New Current.com Creates Integrated Two-Screen Experience

Current.tv drops the tv on the new Current.com, launching today with a platform CEO Joel Hyatt describes as "a whole new form of social media bringing an absolutely unique way to influence, create and participate in news."

The new site continues the practice of inviting consumers to create both content (VC2 for viewer-created content) and VCams (Viewer-created advertising messages). But it adds in the ability to watch and influence the full lineup of programming on the Current TV cable and satellite network and to customize the home page based on preference and popularity.

"It's the first truly two-screen experience," Hyatt says.

With its target squarely set at the twenty-something generation, Current knows that 70% of its viewers are watching with an open laptop. The new site aims to capitalize on this--and to provide an experience that mutually reinforces both platforms, making each better when viewed together.

The new site allows users to watch and influence the full lineup of programming on Current TV. It uses color-coded navigation to clearly define online-only activity and opportunities to watch and to tie into the TV programming.

"Sponsors are very interested," but Hyatt says the site is not yet open to new advertisers. Existing advertisers are following to Current.com. Recent callouts for VCams include one for Drambuie.

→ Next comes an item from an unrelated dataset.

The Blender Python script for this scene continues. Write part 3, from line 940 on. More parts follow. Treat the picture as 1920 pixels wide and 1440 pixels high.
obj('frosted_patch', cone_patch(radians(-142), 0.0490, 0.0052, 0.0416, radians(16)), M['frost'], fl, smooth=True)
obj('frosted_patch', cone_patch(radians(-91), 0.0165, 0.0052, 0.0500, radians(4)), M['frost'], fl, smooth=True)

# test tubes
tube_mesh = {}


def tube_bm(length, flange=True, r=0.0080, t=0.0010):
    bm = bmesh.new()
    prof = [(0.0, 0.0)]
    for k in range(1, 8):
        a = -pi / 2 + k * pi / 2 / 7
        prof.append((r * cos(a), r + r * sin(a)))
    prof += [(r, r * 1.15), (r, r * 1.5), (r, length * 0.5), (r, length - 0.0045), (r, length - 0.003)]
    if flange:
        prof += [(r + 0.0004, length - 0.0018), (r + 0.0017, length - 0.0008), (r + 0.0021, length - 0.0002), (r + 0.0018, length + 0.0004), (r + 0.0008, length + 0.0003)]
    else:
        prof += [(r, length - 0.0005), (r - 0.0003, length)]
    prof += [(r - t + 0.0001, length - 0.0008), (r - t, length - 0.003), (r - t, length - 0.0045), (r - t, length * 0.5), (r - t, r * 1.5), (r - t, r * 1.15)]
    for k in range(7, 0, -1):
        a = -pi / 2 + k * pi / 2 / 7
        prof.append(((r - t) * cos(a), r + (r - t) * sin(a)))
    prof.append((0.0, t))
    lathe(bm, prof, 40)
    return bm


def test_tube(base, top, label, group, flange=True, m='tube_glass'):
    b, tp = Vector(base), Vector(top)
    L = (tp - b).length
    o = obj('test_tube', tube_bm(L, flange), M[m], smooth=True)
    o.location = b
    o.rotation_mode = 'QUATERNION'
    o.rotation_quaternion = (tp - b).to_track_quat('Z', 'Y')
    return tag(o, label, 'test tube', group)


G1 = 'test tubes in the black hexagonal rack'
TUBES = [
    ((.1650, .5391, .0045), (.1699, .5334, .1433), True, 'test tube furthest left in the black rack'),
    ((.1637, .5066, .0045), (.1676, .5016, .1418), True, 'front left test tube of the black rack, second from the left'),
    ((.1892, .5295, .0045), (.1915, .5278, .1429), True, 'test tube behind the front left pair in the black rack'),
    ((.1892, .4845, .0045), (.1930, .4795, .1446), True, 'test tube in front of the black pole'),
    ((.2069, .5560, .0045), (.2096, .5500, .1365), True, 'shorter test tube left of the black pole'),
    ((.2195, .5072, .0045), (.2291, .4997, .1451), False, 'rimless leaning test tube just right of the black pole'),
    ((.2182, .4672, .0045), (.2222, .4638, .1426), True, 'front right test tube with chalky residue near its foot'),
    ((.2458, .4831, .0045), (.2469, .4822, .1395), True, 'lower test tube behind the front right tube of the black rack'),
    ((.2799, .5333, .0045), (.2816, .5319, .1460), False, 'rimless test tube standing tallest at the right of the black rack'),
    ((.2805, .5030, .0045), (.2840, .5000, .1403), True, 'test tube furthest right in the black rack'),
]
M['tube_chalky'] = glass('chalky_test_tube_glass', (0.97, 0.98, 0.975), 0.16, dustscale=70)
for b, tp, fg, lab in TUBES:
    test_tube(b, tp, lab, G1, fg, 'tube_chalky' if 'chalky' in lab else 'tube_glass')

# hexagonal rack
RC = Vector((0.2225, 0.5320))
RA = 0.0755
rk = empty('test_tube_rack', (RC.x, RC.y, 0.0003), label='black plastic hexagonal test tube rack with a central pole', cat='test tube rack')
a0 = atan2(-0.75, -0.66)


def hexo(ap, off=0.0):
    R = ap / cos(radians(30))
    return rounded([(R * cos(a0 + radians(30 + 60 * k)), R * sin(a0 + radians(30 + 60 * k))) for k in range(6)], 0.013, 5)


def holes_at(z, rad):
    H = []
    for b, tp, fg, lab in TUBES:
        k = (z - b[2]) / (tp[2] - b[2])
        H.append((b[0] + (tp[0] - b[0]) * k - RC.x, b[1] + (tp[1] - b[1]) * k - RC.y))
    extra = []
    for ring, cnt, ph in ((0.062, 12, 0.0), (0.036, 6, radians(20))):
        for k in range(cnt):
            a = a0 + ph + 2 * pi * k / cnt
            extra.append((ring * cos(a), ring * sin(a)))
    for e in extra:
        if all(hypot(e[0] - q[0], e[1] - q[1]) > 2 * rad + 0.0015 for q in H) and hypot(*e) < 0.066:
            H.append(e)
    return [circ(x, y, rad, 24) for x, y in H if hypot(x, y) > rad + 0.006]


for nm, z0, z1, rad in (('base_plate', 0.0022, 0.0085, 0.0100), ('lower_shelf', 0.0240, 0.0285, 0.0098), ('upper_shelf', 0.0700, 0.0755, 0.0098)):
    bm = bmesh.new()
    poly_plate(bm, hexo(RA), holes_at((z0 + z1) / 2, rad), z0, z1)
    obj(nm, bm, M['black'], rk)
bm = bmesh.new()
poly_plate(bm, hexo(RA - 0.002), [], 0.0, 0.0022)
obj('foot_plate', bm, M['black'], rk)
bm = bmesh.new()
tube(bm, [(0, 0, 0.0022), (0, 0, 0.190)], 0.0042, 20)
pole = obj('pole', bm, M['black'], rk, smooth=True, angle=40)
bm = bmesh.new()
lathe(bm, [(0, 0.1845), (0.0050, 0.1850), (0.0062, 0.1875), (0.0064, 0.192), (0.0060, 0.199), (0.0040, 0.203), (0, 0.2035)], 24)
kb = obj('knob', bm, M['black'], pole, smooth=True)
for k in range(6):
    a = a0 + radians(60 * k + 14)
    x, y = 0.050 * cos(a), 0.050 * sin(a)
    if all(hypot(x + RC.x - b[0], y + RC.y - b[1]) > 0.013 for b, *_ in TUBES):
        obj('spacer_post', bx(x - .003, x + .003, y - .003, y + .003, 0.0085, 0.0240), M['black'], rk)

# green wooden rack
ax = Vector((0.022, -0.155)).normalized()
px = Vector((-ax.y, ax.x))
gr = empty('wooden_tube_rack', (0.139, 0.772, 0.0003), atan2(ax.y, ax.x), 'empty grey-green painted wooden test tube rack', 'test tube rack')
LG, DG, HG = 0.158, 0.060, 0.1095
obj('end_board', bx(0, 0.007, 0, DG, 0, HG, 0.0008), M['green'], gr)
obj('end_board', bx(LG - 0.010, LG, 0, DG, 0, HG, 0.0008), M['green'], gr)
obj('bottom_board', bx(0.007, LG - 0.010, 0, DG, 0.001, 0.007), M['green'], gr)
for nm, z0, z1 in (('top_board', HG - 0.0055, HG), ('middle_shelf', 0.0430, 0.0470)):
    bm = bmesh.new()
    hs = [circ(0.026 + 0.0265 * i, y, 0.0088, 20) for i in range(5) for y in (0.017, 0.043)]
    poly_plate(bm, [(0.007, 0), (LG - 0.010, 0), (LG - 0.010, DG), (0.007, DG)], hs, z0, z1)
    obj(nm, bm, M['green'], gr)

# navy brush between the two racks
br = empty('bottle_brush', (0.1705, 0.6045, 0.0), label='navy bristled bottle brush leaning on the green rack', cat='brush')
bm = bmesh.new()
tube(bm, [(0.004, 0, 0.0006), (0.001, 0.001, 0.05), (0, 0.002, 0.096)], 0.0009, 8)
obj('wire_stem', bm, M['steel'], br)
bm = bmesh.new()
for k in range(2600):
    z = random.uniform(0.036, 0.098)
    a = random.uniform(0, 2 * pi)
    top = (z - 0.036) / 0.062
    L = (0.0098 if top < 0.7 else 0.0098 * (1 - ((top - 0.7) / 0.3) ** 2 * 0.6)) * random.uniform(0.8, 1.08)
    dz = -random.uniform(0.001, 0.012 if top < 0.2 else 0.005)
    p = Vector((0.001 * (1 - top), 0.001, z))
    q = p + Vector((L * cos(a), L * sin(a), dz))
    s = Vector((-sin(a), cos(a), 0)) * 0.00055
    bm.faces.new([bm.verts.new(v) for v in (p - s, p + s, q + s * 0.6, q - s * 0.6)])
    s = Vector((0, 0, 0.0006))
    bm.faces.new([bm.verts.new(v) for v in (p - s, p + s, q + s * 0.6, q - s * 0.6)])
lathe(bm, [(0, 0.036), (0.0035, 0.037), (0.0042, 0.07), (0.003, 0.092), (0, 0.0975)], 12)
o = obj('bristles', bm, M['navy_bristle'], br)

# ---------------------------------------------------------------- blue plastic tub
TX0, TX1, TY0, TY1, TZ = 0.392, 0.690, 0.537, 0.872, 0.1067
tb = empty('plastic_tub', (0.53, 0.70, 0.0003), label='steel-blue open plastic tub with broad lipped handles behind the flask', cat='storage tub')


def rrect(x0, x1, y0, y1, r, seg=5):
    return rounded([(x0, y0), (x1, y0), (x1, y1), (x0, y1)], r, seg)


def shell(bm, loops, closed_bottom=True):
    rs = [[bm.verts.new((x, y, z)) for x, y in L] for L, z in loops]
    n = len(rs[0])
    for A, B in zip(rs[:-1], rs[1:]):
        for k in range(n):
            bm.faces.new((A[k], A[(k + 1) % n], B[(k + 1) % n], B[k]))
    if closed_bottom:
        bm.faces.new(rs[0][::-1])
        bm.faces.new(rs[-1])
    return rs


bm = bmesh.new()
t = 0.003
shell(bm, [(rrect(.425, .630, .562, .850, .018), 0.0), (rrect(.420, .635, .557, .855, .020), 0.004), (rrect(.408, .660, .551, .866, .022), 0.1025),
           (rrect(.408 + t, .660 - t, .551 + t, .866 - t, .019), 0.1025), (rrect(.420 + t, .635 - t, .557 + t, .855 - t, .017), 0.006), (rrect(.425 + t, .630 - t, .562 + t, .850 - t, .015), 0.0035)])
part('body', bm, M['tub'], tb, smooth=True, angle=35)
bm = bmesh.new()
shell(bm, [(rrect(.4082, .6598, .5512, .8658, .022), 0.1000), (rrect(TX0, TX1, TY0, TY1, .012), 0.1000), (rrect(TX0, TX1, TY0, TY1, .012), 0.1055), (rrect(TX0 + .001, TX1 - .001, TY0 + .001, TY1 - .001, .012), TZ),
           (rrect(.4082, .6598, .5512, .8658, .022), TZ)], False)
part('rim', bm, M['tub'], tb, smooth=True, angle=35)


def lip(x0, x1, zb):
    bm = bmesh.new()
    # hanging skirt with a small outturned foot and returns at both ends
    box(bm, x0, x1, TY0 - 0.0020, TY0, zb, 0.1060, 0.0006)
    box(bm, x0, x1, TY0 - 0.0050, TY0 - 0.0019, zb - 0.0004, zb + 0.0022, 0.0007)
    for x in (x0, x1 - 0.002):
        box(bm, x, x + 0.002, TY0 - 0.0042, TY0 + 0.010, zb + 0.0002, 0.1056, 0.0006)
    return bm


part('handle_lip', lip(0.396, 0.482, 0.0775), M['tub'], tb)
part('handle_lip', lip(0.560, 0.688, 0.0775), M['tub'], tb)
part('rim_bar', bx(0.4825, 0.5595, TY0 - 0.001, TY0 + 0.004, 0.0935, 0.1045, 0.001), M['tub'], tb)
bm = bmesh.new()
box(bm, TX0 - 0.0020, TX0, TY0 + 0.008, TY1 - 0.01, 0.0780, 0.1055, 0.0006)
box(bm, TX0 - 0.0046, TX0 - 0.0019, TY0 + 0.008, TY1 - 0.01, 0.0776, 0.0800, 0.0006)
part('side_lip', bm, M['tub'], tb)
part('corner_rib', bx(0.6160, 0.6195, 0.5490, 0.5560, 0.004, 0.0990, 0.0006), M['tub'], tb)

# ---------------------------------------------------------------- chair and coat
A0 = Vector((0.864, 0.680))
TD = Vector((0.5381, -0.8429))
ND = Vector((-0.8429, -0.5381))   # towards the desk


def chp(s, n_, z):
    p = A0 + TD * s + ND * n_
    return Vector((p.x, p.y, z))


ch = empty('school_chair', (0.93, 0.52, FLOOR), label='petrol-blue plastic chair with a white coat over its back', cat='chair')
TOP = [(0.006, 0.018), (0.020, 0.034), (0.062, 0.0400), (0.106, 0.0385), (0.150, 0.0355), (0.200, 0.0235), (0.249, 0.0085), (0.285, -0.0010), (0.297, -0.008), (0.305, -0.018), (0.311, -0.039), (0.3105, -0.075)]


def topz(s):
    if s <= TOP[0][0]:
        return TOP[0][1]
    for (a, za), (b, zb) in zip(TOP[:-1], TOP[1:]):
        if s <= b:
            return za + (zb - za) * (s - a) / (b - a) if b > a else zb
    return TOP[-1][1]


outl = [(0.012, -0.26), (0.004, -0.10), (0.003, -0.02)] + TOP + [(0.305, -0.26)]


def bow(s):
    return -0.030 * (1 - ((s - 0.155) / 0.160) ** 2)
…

During a talk on consumer-generated media Saturday that was an unabashed pitch for Current, chairman and co-founder Al Gore told the delegates at the ANA Annual Meeting that Current has "never" received a negative consumer-generated ad submission for a brand because of the methodology it uses.

Among the Vcams he showcased were spots for Sony, Toyota, T-Mobile, and L'Oreal men's products. "[Our audience] live to make ads and bring a creative energy to the process that's just different," Gore said, adding that Current viewers prefer Vcams to traditionally produced spots by a 9-to-1 margin.

Advertisers, he said, have shifted half their budgets to the viewer-created messaging. "Nothing can help your brand more than taking the leap to let your customers express themselves and join the conversation about your product," he said, sounding more like a veteran ad man than a freshly minted Nobel Peace Prize winner.

To stand a chance of airing on the Current TV and earning $1,000, the spot must follow a brief from the advertiser and contain specific elements. Advertisers that like an ad and want to spread it to a wider audience pay the creator $50,000.

The new programming guide on Current.com offers in-depth background on stories airing on Current TV, explaining how they were produced. The guide also includes playable video and allows viewers to blog, vlog, comment, and post links or pictures about the topic.

Viewer comment and feedback will influence what is aired on the network, and viewers can pick up assignments for future stories.

The front-page news feed combines Current content with the best of the Web daily. In addition, online tutorials offer how-to instructions for viewers who want to participate in Current's form of citizen journalism.

The way to reach the twenty-something audience, Gore maintained, is to let them help create the content. As of today, one-third of Current's stories are produced by viewers. The network received an Emmy in September for its work in interactive television. The former Current.tv site recently won a Webby in the television-related site category.

With the launch of the new site, Current immediately expands the reach of its content beyond the 51 million households it reaches through its distribution partners in the U.S. and U.K.